Toda ela é rica e pujante e está em reinvenção. Quando me dizem literatura, estou a pensar também, no sentido lato, incluindo na poesia cantada, presente na música. São diferentes facetas que completam a literatura « convencional » e trazem a nossa marca de resistência e afetos, presentes na língua cabo-verdiana.

"As associações de artistas de diferentes modalidades têm realizado atividades sublimes (muitas vezes gratuitas), às quais poucas pessoas assistem : é um desperdício. Há muita generosidade em criar, produzir e partilhar, mas há pouca disponibilidade em acolher, valorizar ou, ao menos, desfrutar. Cada um de nós que reflita sobre o que fazer para melhorar."

Que diria às jovens mulheres que pretendem escolher o caminho da escrita literária?

Que leiam bastante, a começar pelo que tiverem em mãos, seguido do que puderem ler com facilidade… leiam por deleite. A quantidade levará à seleção e à formação do leitor. E a leitura levará à escrita. Que não cobrem de si um best-seller. Escrevam pelo prazer do texto, porque, depois, não passarão sem escrever. Partilhem o texto sem medo. Não matem a arte por medo da recepção. Façam, primeiro, a escrita em jorro. O estilo de um escritor não se define por decreto. É a sua marca que se vai surgindo da destreza do muito escrever e do seu olhar perante a vida e as coisas. Tudo o mais é um mistério.

O mundo cultural cabo-verdiano é multifacetado. Aqui produz-se música, teatro, literatura, pintura, culinária. Na sua opinião, há uma política pública de cultura em Cabo Verde?

Oficialmente há sim. E nos diferentes programas do governo sempre houve. E penso que boa-vontade também há. Sinto falta é de articulação entre os artistas, os diferentes setores do Estado e a sociedade. Falo melhor da literatura : sei que há livros nas estantes aqui, por vender, e há países onde se procuram os nossos livros, a preço de ouro, e não se encontram; enquanto isso, os escritores precisam « dar saída» aos livros publicados e acabam por não publicar outros, para não se endividarem mais do que o necessário.

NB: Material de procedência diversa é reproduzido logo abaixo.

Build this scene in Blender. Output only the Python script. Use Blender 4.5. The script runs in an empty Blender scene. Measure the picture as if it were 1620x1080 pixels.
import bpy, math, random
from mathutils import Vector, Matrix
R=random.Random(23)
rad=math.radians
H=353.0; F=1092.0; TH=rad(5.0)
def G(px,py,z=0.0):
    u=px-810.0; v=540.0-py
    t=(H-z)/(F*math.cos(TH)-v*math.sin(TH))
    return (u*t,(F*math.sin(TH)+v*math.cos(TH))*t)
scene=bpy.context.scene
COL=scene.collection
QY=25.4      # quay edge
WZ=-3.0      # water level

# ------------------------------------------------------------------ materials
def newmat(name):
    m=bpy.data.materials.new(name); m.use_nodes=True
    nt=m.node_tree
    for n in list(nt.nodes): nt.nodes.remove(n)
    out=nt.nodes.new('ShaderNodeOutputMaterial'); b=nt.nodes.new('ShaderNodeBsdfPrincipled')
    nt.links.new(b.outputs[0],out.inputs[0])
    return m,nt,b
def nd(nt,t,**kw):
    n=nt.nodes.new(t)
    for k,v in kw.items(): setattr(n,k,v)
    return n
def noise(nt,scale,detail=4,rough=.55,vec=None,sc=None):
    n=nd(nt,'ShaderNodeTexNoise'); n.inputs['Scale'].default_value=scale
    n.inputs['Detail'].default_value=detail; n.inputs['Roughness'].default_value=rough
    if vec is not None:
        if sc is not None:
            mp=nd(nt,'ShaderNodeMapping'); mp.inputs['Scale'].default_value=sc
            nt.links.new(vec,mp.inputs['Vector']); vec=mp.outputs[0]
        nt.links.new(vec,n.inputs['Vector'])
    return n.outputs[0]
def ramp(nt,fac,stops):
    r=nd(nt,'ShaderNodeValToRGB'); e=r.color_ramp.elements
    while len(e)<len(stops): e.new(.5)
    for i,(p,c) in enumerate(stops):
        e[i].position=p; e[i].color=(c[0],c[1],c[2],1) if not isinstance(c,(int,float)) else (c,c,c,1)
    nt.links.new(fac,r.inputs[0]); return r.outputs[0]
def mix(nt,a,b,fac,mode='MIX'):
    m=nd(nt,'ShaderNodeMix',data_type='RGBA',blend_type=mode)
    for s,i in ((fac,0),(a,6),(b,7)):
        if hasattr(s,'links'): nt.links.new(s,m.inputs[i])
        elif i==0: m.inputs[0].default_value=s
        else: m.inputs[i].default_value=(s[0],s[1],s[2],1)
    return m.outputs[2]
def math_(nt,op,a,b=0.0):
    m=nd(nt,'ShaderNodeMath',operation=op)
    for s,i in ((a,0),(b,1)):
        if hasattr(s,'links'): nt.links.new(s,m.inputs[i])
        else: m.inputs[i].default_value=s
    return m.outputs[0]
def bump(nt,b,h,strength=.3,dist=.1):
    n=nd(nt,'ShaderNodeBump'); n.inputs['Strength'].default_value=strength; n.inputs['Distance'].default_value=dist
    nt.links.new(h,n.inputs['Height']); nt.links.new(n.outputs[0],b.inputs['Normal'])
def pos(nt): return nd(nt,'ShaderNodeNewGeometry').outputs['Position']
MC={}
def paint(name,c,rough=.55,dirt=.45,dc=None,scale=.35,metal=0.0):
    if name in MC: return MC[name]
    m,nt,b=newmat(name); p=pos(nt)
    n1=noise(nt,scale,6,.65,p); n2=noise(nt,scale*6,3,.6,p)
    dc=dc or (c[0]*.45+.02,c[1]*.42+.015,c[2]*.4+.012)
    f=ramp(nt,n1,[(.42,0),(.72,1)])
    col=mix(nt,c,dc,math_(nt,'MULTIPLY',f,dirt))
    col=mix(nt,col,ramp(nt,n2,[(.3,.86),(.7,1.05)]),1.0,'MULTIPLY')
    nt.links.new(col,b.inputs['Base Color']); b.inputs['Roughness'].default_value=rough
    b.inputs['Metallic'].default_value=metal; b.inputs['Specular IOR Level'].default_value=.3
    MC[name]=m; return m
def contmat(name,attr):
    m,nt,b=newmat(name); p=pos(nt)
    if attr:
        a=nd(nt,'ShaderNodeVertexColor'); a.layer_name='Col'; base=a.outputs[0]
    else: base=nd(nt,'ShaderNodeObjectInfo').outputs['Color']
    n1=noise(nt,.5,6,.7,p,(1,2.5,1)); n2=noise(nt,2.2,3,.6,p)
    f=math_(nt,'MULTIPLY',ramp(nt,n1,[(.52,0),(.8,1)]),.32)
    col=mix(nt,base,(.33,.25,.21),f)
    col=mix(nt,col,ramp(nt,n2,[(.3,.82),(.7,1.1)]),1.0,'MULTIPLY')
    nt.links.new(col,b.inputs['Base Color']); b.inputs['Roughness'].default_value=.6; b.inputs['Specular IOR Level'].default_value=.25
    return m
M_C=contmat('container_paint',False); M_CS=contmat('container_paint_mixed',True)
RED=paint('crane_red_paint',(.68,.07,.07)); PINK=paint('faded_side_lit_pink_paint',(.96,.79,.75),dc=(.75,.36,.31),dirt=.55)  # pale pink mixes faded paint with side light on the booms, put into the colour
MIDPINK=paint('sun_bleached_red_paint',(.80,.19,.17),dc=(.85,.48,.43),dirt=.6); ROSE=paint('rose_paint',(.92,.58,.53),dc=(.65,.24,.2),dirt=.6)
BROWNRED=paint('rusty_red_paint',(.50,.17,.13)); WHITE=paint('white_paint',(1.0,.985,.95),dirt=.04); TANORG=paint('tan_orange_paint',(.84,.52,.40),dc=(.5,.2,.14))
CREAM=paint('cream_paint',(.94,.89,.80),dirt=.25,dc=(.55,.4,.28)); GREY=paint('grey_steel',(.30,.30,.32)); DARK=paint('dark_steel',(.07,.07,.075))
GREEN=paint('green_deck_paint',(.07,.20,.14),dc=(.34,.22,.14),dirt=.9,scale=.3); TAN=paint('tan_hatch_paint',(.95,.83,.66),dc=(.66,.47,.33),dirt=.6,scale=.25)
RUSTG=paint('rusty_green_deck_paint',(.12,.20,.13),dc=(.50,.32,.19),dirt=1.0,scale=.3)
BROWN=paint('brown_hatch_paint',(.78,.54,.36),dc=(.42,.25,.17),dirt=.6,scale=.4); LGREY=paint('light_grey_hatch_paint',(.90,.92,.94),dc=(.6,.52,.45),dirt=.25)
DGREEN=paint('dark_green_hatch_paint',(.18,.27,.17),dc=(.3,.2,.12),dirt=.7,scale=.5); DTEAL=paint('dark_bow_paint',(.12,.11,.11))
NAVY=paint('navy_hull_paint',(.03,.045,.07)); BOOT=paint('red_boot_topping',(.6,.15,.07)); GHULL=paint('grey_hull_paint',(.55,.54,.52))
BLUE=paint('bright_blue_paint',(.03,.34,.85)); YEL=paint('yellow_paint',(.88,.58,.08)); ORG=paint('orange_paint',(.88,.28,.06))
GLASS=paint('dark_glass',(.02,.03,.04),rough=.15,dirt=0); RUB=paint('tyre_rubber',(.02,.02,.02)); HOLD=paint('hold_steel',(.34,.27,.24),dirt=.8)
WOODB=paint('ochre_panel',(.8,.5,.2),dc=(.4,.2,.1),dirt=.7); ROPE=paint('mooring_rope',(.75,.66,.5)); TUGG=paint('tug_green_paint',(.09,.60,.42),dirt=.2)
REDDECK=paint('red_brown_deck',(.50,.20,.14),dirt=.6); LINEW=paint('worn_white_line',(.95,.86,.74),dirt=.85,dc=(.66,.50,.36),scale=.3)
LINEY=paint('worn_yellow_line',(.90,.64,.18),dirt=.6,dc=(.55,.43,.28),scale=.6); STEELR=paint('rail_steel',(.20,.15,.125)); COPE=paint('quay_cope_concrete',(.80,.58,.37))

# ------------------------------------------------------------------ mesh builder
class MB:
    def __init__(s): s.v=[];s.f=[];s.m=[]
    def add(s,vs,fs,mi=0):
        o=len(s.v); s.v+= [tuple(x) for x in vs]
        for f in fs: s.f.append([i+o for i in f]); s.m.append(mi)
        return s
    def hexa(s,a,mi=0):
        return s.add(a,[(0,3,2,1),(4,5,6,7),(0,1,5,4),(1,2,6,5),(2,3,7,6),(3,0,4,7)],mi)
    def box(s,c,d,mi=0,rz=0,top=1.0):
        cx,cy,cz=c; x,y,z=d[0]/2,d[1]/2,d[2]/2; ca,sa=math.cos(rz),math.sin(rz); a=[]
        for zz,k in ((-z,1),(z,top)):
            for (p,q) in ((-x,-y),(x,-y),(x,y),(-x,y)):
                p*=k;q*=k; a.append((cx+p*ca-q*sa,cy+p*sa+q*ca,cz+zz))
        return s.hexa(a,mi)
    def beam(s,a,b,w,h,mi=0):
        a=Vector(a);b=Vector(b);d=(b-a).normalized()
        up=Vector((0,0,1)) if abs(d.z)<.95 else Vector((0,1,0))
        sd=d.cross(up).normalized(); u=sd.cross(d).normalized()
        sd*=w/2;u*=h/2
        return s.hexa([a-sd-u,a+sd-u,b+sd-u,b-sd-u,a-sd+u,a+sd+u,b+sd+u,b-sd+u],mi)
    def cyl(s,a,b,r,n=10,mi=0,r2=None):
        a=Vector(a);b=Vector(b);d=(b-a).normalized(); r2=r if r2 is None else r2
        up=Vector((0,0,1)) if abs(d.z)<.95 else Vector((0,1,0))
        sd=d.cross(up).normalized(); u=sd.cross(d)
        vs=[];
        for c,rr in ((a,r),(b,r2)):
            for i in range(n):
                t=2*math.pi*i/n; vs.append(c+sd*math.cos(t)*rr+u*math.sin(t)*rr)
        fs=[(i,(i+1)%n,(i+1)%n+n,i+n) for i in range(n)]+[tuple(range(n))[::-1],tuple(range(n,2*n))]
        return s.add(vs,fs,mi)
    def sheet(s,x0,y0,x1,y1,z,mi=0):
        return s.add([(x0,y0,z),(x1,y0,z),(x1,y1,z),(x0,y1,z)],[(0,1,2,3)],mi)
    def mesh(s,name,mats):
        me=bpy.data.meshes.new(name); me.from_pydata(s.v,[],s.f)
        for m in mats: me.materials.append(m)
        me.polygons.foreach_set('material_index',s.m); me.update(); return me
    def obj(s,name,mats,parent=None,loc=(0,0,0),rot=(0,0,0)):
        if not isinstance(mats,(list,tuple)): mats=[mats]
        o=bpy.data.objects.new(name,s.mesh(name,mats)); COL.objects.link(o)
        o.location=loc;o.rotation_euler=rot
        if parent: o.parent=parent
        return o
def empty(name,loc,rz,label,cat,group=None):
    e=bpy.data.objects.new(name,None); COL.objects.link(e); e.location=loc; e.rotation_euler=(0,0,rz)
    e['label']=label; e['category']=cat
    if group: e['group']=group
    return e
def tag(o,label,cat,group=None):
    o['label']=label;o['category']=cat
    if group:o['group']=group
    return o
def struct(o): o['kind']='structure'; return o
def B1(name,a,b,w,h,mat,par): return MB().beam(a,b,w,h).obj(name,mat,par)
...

As associações de artistas de diferentes modalidades têm realizado atividades sublimes (muitas vezes gratuitas), às quais poucas pessoas assistem : é um desperdício.

Há muita generosidade em criar, produzir e partilhar, mas há pouca disponibilidade em acolher, valorizar ou, ao menos, desfrutar. Cada um de nós que reflita sobre o que fazer para melhorar.